#### The problem:
Up to and including the line that contains "D2R = math.radians", repeat each line of the data exactly, starting from the first.

#### Data:
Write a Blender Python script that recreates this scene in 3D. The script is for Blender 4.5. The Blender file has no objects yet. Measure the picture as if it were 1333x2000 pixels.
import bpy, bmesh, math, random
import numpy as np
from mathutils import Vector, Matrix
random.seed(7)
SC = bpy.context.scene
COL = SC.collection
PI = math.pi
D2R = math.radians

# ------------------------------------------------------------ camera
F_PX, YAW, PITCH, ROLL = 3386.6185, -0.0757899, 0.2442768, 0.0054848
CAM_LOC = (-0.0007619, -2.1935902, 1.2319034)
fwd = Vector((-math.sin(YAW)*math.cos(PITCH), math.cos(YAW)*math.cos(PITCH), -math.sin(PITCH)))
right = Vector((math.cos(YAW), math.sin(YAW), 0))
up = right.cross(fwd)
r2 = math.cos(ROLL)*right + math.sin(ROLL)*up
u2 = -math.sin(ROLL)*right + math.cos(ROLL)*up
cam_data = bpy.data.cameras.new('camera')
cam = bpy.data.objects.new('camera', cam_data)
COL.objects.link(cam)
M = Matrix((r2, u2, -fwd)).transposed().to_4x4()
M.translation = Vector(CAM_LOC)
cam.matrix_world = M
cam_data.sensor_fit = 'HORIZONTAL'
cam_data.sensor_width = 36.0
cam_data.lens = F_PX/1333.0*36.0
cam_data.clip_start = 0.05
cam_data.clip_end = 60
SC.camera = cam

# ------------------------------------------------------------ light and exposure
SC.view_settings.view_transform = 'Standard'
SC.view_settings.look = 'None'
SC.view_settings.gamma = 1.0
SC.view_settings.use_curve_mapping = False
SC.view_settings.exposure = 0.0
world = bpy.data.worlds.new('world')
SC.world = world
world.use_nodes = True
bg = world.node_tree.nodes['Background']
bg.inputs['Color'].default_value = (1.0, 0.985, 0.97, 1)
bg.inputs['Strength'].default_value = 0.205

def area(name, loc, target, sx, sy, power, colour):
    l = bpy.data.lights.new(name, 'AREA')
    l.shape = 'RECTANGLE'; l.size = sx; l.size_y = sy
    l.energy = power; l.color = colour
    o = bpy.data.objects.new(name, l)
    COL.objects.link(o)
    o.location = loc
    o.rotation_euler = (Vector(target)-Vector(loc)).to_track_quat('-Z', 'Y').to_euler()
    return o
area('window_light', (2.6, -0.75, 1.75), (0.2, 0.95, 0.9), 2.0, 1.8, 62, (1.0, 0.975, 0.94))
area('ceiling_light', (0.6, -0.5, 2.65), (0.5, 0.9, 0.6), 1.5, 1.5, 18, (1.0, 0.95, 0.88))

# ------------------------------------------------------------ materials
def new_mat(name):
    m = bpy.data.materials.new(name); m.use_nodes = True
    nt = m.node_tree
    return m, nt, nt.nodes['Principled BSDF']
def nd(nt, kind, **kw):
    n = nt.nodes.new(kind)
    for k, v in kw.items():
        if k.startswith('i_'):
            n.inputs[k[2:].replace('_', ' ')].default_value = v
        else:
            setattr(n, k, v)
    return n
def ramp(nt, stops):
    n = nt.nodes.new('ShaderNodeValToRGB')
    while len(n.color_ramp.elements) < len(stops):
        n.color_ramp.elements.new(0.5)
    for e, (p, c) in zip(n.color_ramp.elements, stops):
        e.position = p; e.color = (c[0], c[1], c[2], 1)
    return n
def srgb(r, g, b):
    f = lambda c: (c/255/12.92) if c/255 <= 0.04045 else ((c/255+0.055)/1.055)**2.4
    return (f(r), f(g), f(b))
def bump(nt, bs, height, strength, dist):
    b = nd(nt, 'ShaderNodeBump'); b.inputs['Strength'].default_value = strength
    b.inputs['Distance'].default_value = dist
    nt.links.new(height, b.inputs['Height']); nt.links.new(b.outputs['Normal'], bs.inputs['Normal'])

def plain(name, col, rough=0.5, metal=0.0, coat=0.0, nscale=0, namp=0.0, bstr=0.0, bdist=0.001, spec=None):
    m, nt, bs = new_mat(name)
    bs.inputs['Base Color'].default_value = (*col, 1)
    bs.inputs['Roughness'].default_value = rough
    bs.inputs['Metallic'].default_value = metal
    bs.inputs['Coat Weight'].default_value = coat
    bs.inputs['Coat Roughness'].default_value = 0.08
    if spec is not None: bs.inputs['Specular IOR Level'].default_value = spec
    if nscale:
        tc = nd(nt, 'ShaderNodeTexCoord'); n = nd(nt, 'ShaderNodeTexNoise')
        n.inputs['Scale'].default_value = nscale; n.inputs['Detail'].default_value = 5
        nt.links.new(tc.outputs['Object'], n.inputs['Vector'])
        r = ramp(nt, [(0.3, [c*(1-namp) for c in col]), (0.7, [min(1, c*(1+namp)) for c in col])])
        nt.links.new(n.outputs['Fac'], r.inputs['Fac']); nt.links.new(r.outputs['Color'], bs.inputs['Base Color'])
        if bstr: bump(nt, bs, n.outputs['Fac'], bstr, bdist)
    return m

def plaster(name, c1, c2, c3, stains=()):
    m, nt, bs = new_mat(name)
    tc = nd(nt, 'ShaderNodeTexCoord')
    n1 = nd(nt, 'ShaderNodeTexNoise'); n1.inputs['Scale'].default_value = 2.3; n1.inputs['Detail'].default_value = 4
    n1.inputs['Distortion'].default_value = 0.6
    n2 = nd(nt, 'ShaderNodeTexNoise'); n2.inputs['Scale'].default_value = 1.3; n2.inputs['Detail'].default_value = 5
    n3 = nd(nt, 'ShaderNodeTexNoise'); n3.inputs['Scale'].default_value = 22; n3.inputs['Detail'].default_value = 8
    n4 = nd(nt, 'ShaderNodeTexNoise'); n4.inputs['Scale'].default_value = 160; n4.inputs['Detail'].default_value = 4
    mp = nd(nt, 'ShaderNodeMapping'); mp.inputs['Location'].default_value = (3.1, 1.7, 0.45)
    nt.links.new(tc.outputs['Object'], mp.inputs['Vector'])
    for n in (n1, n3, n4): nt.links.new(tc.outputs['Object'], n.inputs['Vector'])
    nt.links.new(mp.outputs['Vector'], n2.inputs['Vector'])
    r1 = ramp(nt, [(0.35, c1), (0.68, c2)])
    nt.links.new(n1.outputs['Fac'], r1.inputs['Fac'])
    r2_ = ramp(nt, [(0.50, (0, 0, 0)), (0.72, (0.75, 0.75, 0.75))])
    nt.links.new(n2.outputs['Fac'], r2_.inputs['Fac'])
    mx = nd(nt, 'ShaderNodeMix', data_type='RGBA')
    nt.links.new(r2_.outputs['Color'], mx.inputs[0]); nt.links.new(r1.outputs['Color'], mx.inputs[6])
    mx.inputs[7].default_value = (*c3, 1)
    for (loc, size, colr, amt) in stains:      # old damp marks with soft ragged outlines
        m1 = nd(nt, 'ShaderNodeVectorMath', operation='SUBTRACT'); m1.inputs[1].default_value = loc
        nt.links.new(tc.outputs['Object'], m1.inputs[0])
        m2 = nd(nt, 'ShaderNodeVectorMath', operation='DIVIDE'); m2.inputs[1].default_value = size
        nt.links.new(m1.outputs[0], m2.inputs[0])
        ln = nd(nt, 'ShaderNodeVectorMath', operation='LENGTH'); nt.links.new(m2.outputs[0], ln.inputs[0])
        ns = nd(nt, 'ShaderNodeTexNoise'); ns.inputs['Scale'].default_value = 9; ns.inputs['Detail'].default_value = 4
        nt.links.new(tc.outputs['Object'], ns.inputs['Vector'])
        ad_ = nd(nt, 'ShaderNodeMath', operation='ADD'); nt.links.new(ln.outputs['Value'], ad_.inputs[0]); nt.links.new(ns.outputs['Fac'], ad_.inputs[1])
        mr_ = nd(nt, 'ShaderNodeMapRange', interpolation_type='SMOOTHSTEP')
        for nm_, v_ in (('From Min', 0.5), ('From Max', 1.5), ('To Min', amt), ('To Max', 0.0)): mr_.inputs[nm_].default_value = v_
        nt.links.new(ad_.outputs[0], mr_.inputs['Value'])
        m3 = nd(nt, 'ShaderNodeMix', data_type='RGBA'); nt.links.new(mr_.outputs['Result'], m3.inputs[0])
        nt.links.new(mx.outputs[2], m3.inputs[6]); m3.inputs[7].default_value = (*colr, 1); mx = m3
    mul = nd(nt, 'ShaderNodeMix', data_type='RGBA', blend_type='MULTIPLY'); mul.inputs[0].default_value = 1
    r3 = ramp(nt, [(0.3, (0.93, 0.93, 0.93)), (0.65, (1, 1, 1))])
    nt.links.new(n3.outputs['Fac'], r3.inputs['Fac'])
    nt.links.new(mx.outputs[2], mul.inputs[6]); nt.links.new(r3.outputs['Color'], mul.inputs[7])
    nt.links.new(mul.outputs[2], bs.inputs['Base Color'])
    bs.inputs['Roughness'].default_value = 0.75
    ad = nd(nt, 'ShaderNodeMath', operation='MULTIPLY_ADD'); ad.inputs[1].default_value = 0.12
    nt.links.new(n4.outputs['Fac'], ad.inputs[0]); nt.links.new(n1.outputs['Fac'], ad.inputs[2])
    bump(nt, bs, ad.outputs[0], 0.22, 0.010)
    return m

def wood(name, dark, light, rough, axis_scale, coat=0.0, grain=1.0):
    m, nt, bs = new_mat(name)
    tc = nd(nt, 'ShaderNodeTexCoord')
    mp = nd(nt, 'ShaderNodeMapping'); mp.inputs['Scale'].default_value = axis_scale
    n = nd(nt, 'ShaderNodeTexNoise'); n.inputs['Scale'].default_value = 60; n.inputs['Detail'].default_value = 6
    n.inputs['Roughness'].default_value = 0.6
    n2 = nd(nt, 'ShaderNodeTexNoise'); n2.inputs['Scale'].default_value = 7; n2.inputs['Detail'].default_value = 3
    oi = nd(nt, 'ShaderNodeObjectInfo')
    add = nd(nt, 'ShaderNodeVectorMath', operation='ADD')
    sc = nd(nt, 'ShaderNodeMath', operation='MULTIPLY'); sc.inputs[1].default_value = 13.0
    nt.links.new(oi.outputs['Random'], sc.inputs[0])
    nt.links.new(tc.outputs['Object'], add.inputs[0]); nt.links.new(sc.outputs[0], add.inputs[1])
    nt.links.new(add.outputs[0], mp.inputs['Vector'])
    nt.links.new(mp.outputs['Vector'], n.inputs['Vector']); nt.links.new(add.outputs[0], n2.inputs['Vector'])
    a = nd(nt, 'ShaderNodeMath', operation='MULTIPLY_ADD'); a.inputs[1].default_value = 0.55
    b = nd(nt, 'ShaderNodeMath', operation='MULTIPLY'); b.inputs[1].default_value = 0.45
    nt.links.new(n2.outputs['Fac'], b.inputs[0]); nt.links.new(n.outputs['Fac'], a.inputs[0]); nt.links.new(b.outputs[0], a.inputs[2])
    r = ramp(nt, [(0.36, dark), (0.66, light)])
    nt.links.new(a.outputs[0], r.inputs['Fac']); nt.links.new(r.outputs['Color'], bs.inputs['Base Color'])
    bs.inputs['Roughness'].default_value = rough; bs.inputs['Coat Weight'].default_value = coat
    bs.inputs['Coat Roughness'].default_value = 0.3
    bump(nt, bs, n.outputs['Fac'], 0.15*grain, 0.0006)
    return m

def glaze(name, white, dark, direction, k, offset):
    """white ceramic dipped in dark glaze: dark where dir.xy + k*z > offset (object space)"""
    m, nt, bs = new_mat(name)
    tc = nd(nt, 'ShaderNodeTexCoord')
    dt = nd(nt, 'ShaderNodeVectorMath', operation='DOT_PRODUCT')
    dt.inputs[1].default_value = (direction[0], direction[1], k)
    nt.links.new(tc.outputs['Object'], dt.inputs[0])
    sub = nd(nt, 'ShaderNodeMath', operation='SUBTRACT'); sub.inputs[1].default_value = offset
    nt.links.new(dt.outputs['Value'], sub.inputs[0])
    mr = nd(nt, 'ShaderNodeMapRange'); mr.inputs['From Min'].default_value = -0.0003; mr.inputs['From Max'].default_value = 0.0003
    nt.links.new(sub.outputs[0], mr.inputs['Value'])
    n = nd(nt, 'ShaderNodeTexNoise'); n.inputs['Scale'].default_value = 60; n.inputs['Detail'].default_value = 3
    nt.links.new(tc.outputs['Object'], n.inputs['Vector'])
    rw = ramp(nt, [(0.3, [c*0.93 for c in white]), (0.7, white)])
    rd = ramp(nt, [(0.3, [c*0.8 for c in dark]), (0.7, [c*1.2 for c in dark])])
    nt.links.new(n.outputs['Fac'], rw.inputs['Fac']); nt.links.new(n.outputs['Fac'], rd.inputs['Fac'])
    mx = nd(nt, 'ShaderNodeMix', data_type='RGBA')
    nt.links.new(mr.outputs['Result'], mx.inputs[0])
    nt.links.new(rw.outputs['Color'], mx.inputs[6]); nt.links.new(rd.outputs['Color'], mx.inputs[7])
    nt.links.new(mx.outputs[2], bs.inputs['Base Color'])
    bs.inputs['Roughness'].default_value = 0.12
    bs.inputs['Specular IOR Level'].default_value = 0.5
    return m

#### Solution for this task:
Write a Blender Python script that recreates this scene in 3D. The script is for Blender 4.5. The Blender file has no objects yet. Measure the picture as if it were 1333x2000 pixels.
import bpy, bmesh, math, random
import numpy as np
from mathutils import Vector, Matrix
random.seed(7)
SC = bpy.context.scene
COL = SC.collection
PI = math.pi
D2R = math.radians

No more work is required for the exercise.